Mariano Rajoy adquirió notoriedad ecológica por su gestión en el hundimiento del Prestige. No sabemos si su primo, el que no creía en el calentamiento climático, forma parte de sus asesores, pero ha dejado claro que las cuestiones medioambientales no ocupan un lugar destacado en su agenda. Este mismo verano el incendio en Doñana ha puesto en evidencia el desinterés gubernamental y ha recordado el proyecto de instalación de Gas Natural Fenosa en las lindes de tan importante reserva natural. La política industrial del gobierno ha penalizado las energías limpias para mantener, en función de inexplicables intereses, las más contaminantes. El mar Menor de Murcia, una de nuestras joyas naturales, se encuentra al borde del colapso sin que se tomen medidas regeneradoras. Y por si alguien piensa que nada de esto nos afecta, la Agencia Europea del Medioambiente acaba de anunciar que treinta y dos mil personas mueren anualmente en España por contaminación atmosférica.

Resulta especialmente significativa la resolución, también conocida en estas fechas, de uno de los casos más graves de contaminación del sur de Europa, según la UE. Entre 1975 y 1989 la empresa Inquinosa vertió ciento veinte mil toneladas de lindano que afectaron a más de trescientos kilómetros de las riberas del Gállego y del Ebro. Tras años de pleitos y denuncias, todo se ha zanjado con una multa de ciento sesenta mil euros.

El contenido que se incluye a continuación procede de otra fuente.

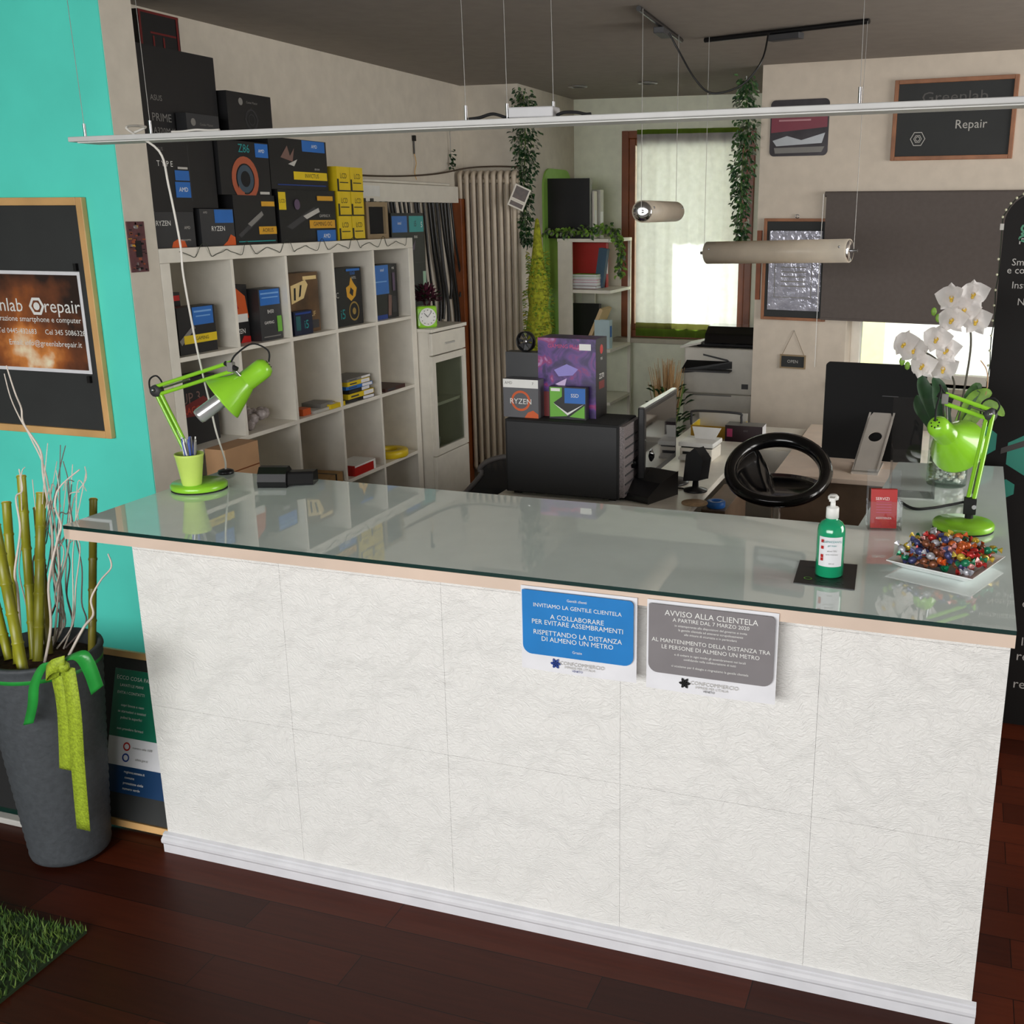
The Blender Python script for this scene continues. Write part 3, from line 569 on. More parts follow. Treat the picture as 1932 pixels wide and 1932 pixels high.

Inquinosa, como otras empresas contaminadoras, se ha beneficiado de una legislación tolerante y de la indiferencia mediática.

Desde esta perspectiva “terrenal”, la imagen de nación reenvía a un espacio desolado salpicado de monumentos, algunos también en penoso estado de conservación. ¿Qué es lo que aman, cuando algunos se declaran tan efusivamente patriotas? ¿Qué queda de la nación si le quitamos el paisaje o si lo reducimos a una naturaleza acorralada y a un patrimonio artístico en degradación? Quedan unas referencias culturales cada vez más estandarizadas, unas tradiciones diluidas por el turismo y, sobre todo, unas consignas que hacen héroe a quien las cumple y traidor a quien las ignora. También queda el tremolar de la bandera, que en los últimos días vuelve a revelarse como objeto de excitación masiva. Todo muy simbólico y fácilmente manipulable. Ganaríamos concreción introduciendo algo de geografía física en tanta geografía política. De lo contrario, nos cabra la duda de si todo es por la patria o por el patrimonio. También de si los que están matando España no son, precisamente, los que con tanta insistencia gritan que viva.

Insurrección

Todos sabemos que la democracia no es el imperio de la ley. Por mucho que nos repitan que vivimos en un “estado de derecho” y que no hay posibilidad, tampoco legitimidad, para actuar al margen, nos queda la idea (quizá la nostalgia) de que la democracia no radica en la obligación de acatar sino en la posibilidad de discrepar. Los regímenes que se presentan como “imperio de la ley” han sido, tradicionalmente, absolutismos, dictaduras y tiranías más o menos encubiertas, estructuras sociales donde sólo cabe la obediencia. Por eso sorprende tanto la actual insistencia en la “legalidad vigente”. Siempre se nos había dicho que la superioridad del sistema democrático radicaba en las dinámicas que permitían su perfeccionamiento. Pero el perfeccionamiento sólo se puede producir a partir de una actitud crítica y de una voluntad constante de reforma. Las resistencias a los cambios normativos, la gobernanza por decreto, la aprobación de leyes con escaso consenso, la supeditación de lo legislativo a pactos o intereses partidistas sólo sirve para asentar la convivencia en la obligación, en lugar del acuerdo. Y, en último término, impone la fuerza donde debería reinar la razón.

“Ley y orden” como fórmula de convivencia se opone a libertad, criterio propio y, en último término, inteligencia. Si la ley nunca hubiera sido cuestionada, seguiríamos viviendo bajo la ley de la jungla. Así que la democracia, en lugar de perseguir la disidencia, debería fomentarla. Sería la manera de enriquecer el debate social, de superar el conformismo o, peor aún, la resignación y de alimentar las dinámicas que buscan ampliar los espacios de justicia. No parece el camino seguido por el actual gobierno de España, empeñado en implantar “la presunción de inocencia” para sus “investigados” como derecho humano fundamental. Esa es la única batalla legal que parece querer librar. La ampliación de la impunidad para la corrupción y la reducción para las manifestaciones que la denuncian se ha convertido en su principal estrategia legislativa. Y así, a fuerza de leyes, la vida se hace cada vez más injusta.

El proceso de degradación democrática en el que nos han metido ha hecho olvidar uno de los derechos humanos que la Revolución Francesa proclamó, este sí, como fundamental. Es el resorte que ancla la política en la responsabilidad de cada ciudadano, el que nos compromete con la vigilancia de nuestras libertades y la principal garantía contra la regresión o la restauración de privilegios. Se trata del derecho de insurrección. Esto dice el artículo 35 de la Carta de los derechos del hombre y del ciudadano (1793): “Cuando el gobierno viola los derechos del pueblo, la insurrección es para el pueblo, y para cada porción del pueblo, el más sagrado de los derechos y el más indispensable de los deberes.”